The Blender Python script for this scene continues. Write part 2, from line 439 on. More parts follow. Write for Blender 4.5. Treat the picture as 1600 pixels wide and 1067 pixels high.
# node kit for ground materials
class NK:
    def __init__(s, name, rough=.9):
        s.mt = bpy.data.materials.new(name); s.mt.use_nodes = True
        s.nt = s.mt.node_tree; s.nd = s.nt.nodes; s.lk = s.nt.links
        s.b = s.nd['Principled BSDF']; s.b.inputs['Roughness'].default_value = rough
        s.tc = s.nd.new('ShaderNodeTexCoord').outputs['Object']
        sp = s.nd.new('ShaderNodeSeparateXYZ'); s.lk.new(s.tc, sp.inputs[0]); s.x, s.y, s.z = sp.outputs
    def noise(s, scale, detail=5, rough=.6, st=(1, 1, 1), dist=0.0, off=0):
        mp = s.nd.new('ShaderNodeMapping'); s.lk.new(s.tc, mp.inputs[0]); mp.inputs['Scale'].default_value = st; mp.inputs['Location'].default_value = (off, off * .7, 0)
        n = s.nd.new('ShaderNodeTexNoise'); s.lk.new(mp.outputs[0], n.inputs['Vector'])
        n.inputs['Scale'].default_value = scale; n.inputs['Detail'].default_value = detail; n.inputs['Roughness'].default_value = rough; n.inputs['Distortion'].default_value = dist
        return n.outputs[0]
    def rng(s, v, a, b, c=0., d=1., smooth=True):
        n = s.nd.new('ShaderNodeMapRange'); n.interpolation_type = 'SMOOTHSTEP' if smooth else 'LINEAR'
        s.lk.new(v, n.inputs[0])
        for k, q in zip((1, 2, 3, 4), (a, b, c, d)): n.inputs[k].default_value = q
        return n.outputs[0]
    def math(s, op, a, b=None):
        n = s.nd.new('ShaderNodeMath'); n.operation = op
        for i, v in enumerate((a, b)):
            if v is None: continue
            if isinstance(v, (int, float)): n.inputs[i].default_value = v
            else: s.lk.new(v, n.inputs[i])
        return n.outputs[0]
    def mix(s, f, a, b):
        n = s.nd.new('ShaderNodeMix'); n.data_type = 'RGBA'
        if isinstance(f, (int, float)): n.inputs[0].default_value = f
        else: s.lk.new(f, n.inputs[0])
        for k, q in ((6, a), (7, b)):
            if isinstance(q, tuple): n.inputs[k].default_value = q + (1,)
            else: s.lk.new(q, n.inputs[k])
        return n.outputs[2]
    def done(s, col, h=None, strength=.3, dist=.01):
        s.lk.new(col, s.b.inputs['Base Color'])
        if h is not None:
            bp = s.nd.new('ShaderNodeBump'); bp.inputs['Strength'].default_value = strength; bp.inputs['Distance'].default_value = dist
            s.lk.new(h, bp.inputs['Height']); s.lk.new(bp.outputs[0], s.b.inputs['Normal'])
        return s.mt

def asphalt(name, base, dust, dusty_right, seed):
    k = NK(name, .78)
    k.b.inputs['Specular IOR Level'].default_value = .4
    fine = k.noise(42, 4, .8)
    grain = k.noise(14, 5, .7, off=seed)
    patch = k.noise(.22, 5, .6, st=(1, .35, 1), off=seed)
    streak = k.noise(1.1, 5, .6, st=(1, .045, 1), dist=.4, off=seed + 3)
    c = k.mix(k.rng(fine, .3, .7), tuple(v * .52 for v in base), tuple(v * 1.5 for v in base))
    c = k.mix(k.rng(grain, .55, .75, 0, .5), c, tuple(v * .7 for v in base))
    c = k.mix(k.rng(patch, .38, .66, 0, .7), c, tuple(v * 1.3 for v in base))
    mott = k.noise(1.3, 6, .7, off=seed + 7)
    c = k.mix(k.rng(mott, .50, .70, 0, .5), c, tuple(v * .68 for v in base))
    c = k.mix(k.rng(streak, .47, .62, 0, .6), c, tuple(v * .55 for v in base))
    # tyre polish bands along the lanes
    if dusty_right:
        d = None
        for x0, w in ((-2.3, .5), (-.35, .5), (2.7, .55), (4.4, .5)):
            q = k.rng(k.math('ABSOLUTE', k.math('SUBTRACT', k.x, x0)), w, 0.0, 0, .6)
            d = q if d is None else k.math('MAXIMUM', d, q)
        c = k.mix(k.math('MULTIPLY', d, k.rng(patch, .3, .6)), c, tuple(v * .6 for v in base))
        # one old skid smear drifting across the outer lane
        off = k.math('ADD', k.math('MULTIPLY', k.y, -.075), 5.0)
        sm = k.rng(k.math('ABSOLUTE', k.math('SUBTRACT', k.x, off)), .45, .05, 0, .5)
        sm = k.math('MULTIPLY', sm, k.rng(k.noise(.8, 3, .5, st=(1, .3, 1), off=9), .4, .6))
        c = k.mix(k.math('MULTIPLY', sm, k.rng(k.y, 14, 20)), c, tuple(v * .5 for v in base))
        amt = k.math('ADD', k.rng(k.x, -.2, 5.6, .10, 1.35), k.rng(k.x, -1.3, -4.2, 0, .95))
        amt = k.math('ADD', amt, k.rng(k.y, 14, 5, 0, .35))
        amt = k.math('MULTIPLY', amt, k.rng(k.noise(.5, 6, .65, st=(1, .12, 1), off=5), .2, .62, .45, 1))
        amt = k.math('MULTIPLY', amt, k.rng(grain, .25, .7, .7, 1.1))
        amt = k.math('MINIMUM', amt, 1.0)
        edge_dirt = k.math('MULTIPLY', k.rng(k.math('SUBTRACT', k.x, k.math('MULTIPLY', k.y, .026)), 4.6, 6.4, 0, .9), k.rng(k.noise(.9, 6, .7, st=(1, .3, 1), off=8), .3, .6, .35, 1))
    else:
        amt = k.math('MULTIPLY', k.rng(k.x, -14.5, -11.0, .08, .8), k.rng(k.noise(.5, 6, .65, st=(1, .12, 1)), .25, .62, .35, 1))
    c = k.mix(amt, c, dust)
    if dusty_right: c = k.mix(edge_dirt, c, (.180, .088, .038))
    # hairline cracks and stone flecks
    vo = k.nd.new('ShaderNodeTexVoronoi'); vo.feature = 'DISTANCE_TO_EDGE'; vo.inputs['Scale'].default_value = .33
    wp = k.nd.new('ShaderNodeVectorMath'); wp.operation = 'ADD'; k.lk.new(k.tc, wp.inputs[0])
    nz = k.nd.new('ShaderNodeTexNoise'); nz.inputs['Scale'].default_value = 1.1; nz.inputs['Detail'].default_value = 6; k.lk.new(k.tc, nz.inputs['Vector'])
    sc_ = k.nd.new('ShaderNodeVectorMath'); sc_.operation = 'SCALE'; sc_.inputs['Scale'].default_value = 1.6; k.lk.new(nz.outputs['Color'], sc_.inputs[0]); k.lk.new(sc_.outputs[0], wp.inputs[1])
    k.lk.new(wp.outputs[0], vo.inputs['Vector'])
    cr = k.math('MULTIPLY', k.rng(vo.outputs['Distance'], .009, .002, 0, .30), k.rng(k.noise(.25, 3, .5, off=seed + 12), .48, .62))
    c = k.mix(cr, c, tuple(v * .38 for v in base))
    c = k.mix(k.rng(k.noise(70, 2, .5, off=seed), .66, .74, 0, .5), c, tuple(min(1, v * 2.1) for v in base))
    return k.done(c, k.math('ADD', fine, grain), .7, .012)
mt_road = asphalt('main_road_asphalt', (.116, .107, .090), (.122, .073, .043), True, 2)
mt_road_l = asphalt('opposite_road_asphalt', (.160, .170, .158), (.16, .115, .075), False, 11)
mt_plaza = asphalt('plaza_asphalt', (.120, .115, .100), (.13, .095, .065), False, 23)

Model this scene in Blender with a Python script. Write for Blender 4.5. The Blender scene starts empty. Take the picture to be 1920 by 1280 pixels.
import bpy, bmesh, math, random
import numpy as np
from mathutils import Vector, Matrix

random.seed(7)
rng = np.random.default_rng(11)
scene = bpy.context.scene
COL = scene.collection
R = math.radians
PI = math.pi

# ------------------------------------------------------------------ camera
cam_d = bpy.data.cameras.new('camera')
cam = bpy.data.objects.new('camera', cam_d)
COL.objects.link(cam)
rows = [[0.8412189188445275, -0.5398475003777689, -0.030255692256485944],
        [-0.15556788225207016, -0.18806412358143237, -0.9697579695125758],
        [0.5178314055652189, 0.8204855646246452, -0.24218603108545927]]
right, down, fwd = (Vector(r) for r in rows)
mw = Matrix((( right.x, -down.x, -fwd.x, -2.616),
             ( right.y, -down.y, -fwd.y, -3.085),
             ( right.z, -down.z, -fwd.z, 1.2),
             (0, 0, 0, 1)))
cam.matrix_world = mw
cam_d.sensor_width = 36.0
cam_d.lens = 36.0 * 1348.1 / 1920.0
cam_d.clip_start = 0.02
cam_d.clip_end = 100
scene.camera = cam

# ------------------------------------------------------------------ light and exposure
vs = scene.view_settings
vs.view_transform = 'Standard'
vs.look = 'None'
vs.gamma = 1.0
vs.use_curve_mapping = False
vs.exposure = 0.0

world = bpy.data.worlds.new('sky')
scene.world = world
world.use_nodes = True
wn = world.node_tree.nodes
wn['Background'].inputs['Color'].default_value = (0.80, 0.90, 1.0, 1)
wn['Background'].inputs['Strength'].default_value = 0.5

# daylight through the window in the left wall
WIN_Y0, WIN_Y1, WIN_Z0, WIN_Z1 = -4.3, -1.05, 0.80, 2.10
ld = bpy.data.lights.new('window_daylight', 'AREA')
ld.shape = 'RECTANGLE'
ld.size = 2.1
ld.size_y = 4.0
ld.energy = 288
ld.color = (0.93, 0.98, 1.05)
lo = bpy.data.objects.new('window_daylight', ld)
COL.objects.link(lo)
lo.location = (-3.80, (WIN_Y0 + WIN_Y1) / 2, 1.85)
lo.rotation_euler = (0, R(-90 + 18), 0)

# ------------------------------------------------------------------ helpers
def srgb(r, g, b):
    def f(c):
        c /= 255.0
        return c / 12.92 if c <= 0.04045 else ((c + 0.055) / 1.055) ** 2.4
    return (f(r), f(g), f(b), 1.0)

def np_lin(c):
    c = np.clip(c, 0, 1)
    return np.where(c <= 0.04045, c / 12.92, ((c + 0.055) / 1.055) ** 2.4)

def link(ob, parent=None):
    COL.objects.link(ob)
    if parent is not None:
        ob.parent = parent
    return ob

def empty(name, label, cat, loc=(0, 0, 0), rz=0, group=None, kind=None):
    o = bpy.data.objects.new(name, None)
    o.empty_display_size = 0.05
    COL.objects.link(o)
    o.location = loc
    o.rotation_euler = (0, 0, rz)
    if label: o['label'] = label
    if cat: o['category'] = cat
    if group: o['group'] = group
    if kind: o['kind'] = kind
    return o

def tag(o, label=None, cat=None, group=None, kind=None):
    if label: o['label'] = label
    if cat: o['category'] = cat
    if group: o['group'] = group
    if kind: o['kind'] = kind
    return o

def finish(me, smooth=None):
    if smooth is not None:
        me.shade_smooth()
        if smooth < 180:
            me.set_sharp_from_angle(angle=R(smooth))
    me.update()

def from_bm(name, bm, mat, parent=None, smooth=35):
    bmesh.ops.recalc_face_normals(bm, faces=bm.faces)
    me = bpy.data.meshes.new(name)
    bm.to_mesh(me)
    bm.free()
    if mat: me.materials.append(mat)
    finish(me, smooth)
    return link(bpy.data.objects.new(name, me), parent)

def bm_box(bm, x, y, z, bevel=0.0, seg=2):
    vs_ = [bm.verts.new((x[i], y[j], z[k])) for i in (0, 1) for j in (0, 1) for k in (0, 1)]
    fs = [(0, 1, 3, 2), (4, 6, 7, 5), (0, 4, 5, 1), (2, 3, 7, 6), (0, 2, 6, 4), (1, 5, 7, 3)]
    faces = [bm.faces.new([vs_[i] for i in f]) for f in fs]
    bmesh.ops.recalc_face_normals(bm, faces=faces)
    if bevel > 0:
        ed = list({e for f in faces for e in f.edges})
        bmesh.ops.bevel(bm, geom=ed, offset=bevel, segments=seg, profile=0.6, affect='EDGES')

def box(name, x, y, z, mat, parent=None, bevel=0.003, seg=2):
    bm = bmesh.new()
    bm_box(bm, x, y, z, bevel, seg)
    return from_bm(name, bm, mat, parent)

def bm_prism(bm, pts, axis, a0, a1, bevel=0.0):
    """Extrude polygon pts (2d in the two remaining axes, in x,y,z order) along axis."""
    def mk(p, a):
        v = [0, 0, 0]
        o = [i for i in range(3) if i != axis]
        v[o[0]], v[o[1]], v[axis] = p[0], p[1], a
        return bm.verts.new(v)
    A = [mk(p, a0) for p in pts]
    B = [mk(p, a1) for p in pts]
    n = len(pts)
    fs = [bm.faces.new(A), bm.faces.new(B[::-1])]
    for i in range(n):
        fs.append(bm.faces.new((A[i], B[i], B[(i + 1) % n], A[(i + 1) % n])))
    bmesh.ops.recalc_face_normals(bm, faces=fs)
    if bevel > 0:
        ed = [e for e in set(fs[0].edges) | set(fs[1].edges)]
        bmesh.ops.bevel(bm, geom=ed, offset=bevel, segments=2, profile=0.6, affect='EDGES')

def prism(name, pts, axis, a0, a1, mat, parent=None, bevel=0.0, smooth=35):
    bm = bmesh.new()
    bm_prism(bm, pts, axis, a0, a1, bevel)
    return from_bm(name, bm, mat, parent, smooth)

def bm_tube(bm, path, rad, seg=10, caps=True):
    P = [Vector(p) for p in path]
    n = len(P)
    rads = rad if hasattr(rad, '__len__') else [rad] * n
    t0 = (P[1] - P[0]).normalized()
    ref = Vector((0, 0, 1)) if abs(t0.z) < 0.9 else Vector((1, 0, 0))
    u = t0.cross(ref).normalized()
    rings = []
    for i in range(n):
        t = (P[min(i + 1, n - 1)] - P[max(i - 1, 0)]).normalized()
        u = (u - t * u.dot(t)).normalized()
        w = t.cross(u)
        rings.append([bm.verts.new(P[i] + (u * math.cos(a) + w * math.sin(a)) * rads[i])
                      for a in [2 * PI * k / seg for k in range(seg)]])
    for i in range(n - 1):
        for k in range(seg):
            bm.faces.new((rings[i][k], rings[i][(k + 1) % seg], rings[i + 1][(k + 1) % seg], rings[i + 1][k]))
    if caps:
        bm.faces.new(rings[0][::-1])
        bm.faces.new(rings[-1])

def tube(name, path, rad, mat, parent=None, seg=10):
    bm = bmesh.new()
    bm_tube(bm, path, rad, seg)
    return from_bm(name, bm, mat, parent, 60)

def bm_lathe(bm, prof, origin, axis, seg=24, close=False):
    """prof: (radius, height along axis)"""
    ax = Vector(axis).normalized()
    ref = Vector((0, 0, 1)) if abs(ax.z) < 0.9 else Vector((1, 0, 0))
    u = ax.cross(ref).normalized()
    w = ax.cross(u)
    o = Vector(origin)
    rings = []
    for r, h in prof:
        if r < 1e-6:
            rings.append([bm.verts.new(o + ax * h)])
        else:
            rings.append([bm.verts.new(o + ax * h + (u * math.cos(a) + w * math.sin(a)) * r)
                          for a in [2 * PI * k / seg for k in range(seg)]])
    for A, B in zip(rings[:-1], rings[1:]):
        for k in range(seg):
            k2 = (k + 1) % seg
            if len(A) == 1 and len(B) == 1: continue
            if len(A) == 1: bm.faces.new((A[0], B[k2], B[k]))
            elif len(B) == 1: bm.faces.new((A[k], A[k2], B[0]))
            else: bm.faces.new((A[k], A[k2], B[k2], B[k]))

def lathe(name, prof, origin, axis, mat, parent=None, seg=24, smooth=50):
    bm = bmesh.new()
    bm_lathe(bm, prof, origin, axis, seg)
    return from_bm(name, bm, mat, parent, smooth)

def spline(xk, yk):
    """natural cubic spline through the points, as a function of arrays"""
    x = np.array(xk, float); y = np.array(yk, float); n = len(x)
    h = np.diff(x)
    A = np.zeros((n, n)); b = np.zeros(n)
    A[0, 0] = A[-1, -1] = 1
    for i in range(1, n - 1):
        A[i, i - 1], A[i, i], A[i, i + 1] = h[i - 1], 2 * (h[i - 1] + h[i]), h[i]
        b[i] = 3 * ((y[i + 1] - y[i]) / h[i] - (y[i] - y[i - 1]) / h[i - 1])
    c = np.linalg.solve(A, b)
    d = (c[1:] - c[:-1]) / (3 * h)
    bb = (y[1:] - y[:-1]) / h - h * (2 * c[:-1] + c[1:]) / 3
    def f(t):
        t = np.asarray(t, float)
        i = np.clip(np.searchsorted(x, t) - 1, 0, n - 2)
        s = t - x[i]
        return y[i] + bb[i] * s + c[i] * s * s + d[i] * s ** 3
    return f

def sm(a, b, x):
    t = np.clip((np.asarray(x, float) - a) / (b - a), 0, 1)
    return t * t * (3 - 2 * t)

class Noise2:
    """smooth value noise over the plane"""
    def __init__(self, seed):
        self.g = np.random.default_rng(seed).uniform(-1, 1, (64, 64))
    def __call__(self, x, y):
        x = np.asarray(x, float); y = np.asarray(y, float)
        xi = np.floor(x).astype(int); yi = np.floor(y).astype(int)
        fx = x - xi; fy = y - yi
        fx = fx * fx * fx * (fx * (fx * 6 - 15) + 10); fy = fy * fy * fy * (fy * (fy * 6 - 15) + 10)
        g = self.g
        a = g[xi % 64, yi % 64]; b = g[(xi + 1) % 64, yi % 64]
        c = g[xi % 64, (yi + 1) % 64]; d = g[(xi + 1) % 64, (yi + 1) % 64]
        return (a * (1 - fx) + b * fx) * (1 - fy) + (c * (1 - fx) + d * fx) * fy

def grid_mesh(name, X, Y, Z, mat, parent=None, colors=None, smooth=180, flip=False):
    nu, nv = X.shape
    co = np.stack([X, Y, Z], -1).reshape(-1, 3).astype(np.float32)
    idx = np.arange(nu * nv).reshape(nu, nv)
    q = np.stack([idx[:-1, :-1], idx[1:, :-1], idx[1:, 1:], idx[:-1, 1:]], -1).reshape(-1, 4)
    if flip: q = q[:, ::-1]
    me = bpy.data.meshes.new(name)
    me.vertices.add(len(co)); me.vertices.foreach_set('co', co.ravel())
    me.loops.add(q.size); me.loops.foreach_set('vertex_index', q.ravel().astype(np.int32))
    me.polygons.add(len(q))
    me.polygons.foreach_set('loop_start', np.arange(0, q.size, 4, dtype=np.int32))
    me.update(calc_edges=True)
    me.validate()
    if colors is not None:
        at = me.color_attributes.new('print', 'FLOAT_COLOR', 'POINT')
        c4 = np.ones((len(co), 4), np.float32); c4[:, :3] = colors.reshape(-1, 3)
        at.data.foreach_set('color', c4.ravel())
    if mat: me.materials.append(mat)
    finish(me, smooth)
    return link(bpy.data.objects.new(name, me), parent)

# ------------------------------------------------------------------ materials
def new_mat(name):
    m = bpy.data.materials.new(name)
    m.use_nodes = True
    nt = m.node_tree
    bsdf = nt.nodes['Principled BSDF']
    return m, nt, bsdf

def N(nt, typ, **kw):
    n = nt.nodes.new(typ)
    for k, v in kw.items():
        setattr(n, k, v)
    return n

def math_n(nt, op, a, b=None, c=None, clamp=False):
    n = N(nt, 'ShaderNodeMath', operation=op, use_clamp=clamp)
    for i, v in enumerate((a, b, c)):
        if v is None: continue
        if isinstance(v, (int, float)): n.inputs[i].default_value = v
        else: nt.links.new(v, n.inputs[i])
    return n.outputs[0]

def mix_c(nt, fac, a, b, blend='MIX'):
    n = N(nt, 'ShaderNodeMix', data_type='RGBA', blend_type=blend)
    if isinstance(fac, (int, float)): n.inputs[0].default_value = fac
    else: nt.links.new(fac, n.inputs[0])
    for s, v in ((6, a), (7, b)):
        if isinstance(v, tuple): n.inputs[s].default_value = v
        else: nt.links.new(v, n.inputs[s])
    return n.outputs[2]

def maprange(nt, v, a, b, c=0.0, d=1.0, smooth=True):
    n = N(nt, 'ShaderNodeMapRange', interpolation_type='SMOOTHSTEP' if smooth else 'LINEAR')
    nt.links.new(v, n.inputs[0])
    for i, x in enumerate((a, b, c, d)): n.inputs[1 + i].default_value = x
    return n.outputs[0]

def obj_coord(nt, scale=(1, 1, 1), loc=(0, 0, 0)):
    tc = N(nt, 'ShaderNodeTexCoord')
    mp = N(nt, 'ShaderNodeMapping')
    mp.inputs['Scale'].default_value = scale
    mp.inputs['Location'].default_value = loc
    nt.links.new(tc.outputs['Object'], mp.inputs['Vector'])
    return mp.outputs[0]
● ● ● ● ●
Exactly and only the lines from the line with "Model this scene" to the line with "scene.camera = cam", both included, are to be printed.

_Written answer_:
Model this scene in Blender with a Python script. Write for Blender 4.5. The Blender scene starts empty. Take the picture to be 1920 by 1280 pixels.
import bpy, bmesh, math, random
import numpy as np
from mathutils import Vector, Matrix

random.seed(7)
rng = np.random.default_rng(11)
scene = bpy.context.scene
COL = scene.collection
R = math.radians
PI = math.pi

# ------------------------------------------------------------------ camera
cam_d = bpy.data.cameras.new('camera')
cam = bpy.data.objects.new('camera', cam_d)
COL.objects.link(cam)
rows = [[0.8412189188445275, -0.5398475003777689, -0.030255692256485944],
        [-0.15556788225207016, -0.18806412358143237, -0.9697579695125758],
        [0.5178314055652189, 0.8204855646246452, -0.24218603108545927]]
right, down, fwd = (Vector(r) for r in rows)
mw = Matrix((( right.x, -down.x, -fwd.x, -2.616),
             ( right.y, -down.y, -fwd.y, -3.085),
             ( right.z, -down.z, -fwd.z, 1.2),
             (0, 0, 0, 1)))
cam.matrix_world = mw
cam_d.sensor_width = 36.0
cam_d.lens = 36.0 * 1348.1 / 1920.0
cam_d.clip_start = 0.02
cam_d.clip_end = 100
scene.camera = cam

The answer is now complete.